The competency graph is built by connecting these three data streams. The result is a model that answers questions a skills matrix cannot: Which engineers have operational exposure to your most critical infrastructure domains? Where is skill coverage dangerously thin? Which competency clusters are your highest-priority gaps relative to your actual incident patterns?
A Concrete Example: Platform Engineering Team Migration
Consider an engineering organization of about 80 people that moved from AWS to a multi-cloud architecture over twelve months. Their existing skills matrix showed strong Kubernetes competency across the team — a legacy of several years of container-based deployment work. What it didn't capture was the delta introduced by the multi-cloud migration: new networking patterns, different IAM models across providers, service mesh configuration in a heterogeneous environment.
Their incident data, by contrast, told a clear story within three months of the migration. Incidents in the new multi-cloud service mesh environment resolved significantly more slowly than incidents in the legacy AWS-only services. The skill gap wasn't in Kubernetes fundamentals — the matrix had that right. The gap was in the specific multi-cloud networking and IAM intersection that the migration introduced. That gap wasn't in anyone's skill taxonomy. It lived in the incident data, waiting to be read.
A competency graph built from post-migration incident patterns would have surfaced that cluster immediately. The static matrix never would have — because no one knew to add the competency until it showed up in postmortems.
What a Live Graph Enables That a Matrix Doesn't
When the competency graph updates from live signals rather than periodic surveys, a few things become possible that aren't possible with static matrices:
L&D priorities can respond to real operational events rather than quarterly planning cycles.

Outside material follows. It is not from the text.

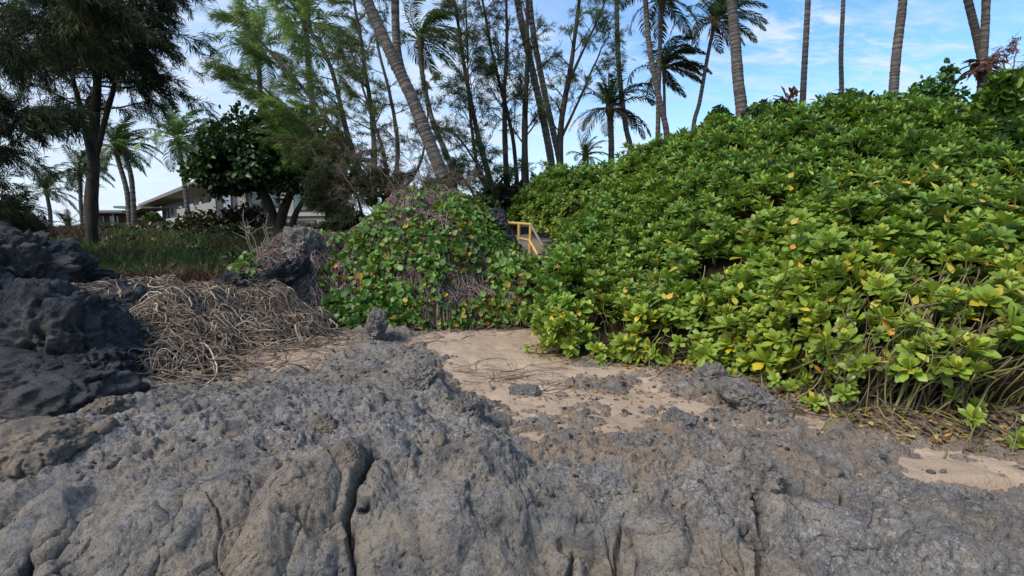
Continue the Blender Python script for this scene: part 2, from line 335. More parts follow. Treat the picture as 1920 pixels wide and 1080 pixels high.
def hrock(X, Y, full=True):
    fine = 1. if full else 0.
    X = np.asarray(X, float); Y = np.asarray(Y, float)
    P = np.stack([X, Y], -1)
    wx = P + .12 * np.stack([fbm(P * 1.8, 3, 3), fbm(P * 1.8, 3, 4)], -1)
    b = hbase(wx[..., 0], wx[..., 1])
    hz_ = hbase(X, Y)
    smooth = sst(.06, -.18, hz_ - .05 * fbm(P * 3, 2, 60)) * sst(4.2, 2.9, Y)
    left = sst(-.5, -1.2, X) * sst(3.3, 2.5, Y); smooth = np.clip(smooth + .9 * left * sst(-.3, .2, fbm(P * 1.6, 2, 61)), 0, 1)
    h = b + .075 * fbm(wx * 2.2, 3, 20)
    rot = np.stack([P[..., 0] * .8 + P[..., 1] * .6, (P[..., 1] * .8 - P[..., 0] * .6) * 2.3], -1)
    e_ = .05; steep = np.hypot(hbase(X + e_, Y) - hz_, hbase(X, Y + e_) - hz_) / e_
    rough = (1 - .72 * smooth) * (1 - .75 * sst(.35, 1.0, steep))
    h = h + rough * (.030 * fbm(rot * 6, 4, 30, .6, True) + .026 * fbm(wx * 13, 3, 40, .6) + .012 * fine * fbm(wx * 31, 2, 44, .6, True))
    f1, f2, cid = worley(wx * 5.5 + .25 * fbm(P * 9, 2, 70)[..., None], 3)
    h = h + rough * .035 * (np.clip(1 - (f1 / .62) ** 2, 0, 1)) * (cid > .45)                       # clinkers standing proud
    f1b, f2b, cb = worley(wx * 14, 8)
    h = h + rough * .016 * (np.clip(1 - (f1b / .6) ** 2, 0, 1)) * (cb > .4) - rough * .012 * (cb < .15) * np.clip(1 - f1b / .5, 0, 1)
    # rounded lobes on the faces
    g1, g2, _ = worley(wx * np.array([2.1, 1.3]), 15); k1, k2, _ = worley((wx + .03 * fbm(P * 9, 2, 48)[..., None]) * np.array([3.4, 3.0]), 19)
    h = h - smooth * .05 * np.exp(-((k2 - k1) / .03) ** 2) * sst(-.1, .2, fbm(P * 1.3, 2, 49))
    h = h + smooth * .17 * np.clip(g2 - g1, 0, .5) ** .6 - smooth * .08 + smooth * .05 * fbm(wx * 3.5, 3, 47)
    h = h + fine * smooth * .018 * fbm(rot * 9, 4, 80, .6)
    dark = np.zeros(X.shape)
    for pts, w_, d_ in ridges:
        d = seg_dist(wx[..., 0], wx[..., 1], pts); h = h + d_ * np.exp(-(d / w_) ** 2) * (.65 + .6 * fbm(P * 9, 3, 90))
    for pts, w_, d_ in cracks:
        jx = P + .018 * np.stack([fbm(P * 11, 3, 93), fbm(P * 11, 3, 94)], -1)
        d = seg_dist(jx[..., 0], jx[..., 1], pts)
        h = h + .25 * d_ * np.exp(-((d - w_ * 6) / (w_ * 5)) ** 2) - d_ * np.exp(-(d / w_) ** 2)
    return h, smooth
th = np.radians(np.linspace(-58, 58, 820)); lr = np.linspace(math.log(1.2), math.log(10.5), 4000); dens = 1 + 2.2 * np.exp(-((np.exp(lr) - 2.45) / .45) ** 2)
cd = np.cumsum(dens); rr = np.exp(np.interp(np.linspace(cd[0], cd[-1], 640), cd, lr)); NR_ = 640
RR, TH = np.meshgrid(rr, th, indexing='ij'); X = RR * np.sin(TH); Y = RR * np.cos(TH)
H, SM = hrock(X, Y, False)
PB = np.stack([X, Y, H], -1); NB = nrm(np.cross(np.gradient(PB, axis=1), np.gradient(PB, axis=0)))
for _ in range(4): NB[1:-1, 1:-1] = (NB[1:-1, 1:-1] * 2 + NB[2:, 1:-1] + NB[:-2, 1:-1] + NB[1:-1, 2:] + NB[1:-1, :-2]) / 6
NB = nrm(NB); Q_ = PB + .05 * np.stack([noise(PB * 6, 501), noise(PB * 6, 502), noise(PB * 6, 503)], -1)
sheet_ = fbm(Q_ * np.array([4, 4, 2.2]), 4, 510, .55); kn = fbm(Q_ * 9, 3, 520, .6, True); fr_ = fbm(Q_ * 26, 3, 530, .6, True)
pits = np.clip(fbm(Q_ * 34, 2, 540) - .25, 0, 1)
patch = sst(-.15, .25, fbm(PB * 1.6, 3, 545))                     # worn smooth skin against crumbly areas
DISP = SM * (.034 * sheet_ + .010 * kn * patch) + (1 - .9 * SM) * (.006 * fr_ + .010 * kn) + .006 * SM * patch * fr_ - .04 * pits * (1 - .7 * SM * (1 - patch))
for px_, py_, r_, d_ in [(300, 960, .30, .07), (550, 890, .12, .06), (100, 990, .20, .06), (810, 1000, .28, .10), (965, 950, .15, .05), (1110, 1020, .09, .05), (1235, 1000, .17, .09), (1345, 990, .10, .05), (1560, 1000, .2, .08), (1760, 1000, .25, .06), (1480, 920, .10, .05), (590, 1060, .14, .08),
        (600, 978, .10, -.09), (1410, 1000, .07, -.09), (1178, 1010, .05, -.08), (1062, 1010, .05, -.06), (170, 930, .08, -.05), (670, 960, .05, -.10), (1650, 960, .07, -.05), (450, 1050, .08, -.05), (760, 860, .12, .05), (1290, 870, .10, .05)]:
    c0 = on_rock(px_, py_, lambda a, b: hrock(np.array([a]), np.array([b]), False)[0][0]); d0 = np.linalg.norm((Q_ - c0) * [1, 1, .75], axis=-1) / r_
    DISP = DISP + d_ * np.clip(1 - d0 ** 2, 0, 1) ** .8 * np.sign(1)
PB = PB + NB * DISP[..., None]
def zsand(X, Y):
    P = np.stack([X, Y], -1)
    ff, _, fc_ = worley(P * 2.6 + .3 * fbm(P * 3, 2, 205)[..., None], 206); z = .014 * fbm(P * 1.1, 3, 200) + .009 * fbm(P * 5, 3, 210) - .034 * np.exp(-(ff / .24) ** 2) * (fc_ > .3)
    z = z - sst(3.05, 2.6, Y) * 1.5 + .09 * sst(-1.2, -3.2, X) * sst(4.5, 6, Y) + .0 * X
    return z
ZS = zsand(X, Y)
SANDF = np.clip(np.exp(-np.clip(H - ZS, 0, 1) / .022), 0, 1) * .9
# lee pockets of wind blown sand in the rough hollows
P2 = np.stack([X, Y], -1); hollow = np.clip(-fbm(P2 * 5, 3, 30) * 1.5, 0, 1)
SANDF = np.clip(SANDF + 1.1 * hollow * sst(.5, .1, H) * sst(2.5, 3.3, Y) * sst(-1.6, .1, X) * (1 - SM), 0, 1)
mb = MB(); mb.add(PB, grid_faces(NR_, 820)[:, ::-1], np.stack([SM, SANDF, 0 * SM], -1).reshape(-1, 3))
mb.build('rock_ground', M_rock, kind='structure')
def surf(x, y):
    h, _ = hrock(np.array([x]), np.array([y])); return float(max(h[0], zsand(np.array([x]), np.array([y]))[0]))
# sand sheet
gx, gy = np.meshgrid(np.linspace(-6, 9, 460), np.linspace(2.2, 10.5, 330), indexing='xy')
gz = zsand(gx, gy)
mb = MB(); mb.add(np.stack([gx, gy, gz], -1), grid_faces(330, 460)); mb.build('sand', M_sand, kind='structure')
# far terrain
def zfar(X, Y):
    zl = np.interp(Y, [-50, 7, 9, 12, 15, 25, 40, 60, 90, 300, 1500], [-1.2, -.4, .36, .62, .82, 1.3, 1.85, 2.7, 3.3, 3.0, 2.0])
    q = -X / np.maximum(Y, 1); zl = np.where(q > .6, zl + (np.minimum(zl, 1.25) - zl) * sst(.78, .96, q), zl)
    zr = np.interp(Y, [-50, 6, 9, 13, 30, 90, 1500], [-1.2, -.5, .5, 1.7, 2.5, 3.2, 2.0])
    zc = np.interp(Y, [-50, 9.3, 12.5, 20, 90, 1500], [-1.2, -.3, .8, 1.6, 3.2, 2.0])
    wr = sst(1.6, 3.2, X); wl = sst(-.8, -2.2, X)
    z = zc * (1 - wr) * (1 - wl) + zr * wr + zl * wl
    return z + .2 * fbm(np.stack([X, Y], -1) * .42, 3, 300) * sst(7, 14, Y)
th = np.radians(np.linspace(-110, 110, 260)); rr = np.exp(np.linspace(math.log(7.5), math.log(1500), 200))
RR, TH = np.meshgrid(rr, th, indexing='ij'); X = RR * np.sin(TH); Y = RR * np.cos(TH)
mb = MB(); mb.add(np.stack([X, Y, zfar(X, Y)], -1), grid_faces(200, 260)[:, ::-1]); mb.build('ground', M_soil, kind='structure')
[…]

When a new incident pattern appears, the competency node associated with it becomes visible as a gap immediately. Training investment can follow the signal.
Onboarding paths can be personalized to the specific codebase domains a new engineer will own. Rather than a generic onboarding track, the graph can identify which competency clusters are most relevant to their role and team, and in what sequence — based on what the actual work in their area demands.
Bus factor can be measured against the actual codebase rather than abstract skill categories. When only two engineers have operational exposure to a critical service area, that shows up as a graph coverage gap rather than a vague concern.
The Honest Tradeoffs
We're not arguing that competency graphs eliminate all the complexity of skills assessment. Building one from workflow signals requires data access — to version control, incident tracking, and ideally code review patterns — and that access raises legitimate privacy and trust questions that need careful handling. We'll address those separately. The graph also requires maintenance: the codebase topology it maps to will evolve, and the graph needs to evolve with it.
A well-maintained skills matrix is still better than nothing. If you're choosing between a rigorous quarterly skills matrix process and no structured skills visibility at all, take the matrix. The argument here is narrower: if you have access to the workflow data your engineering organization already produces, using that data as input to a live competency model gives you signal quality that periodic self-assessment cannot match.
The skill gaps that are affecting your incident rate and code quality are visible in your workflow data. The question is whether your skills model is dynamic enough to read them.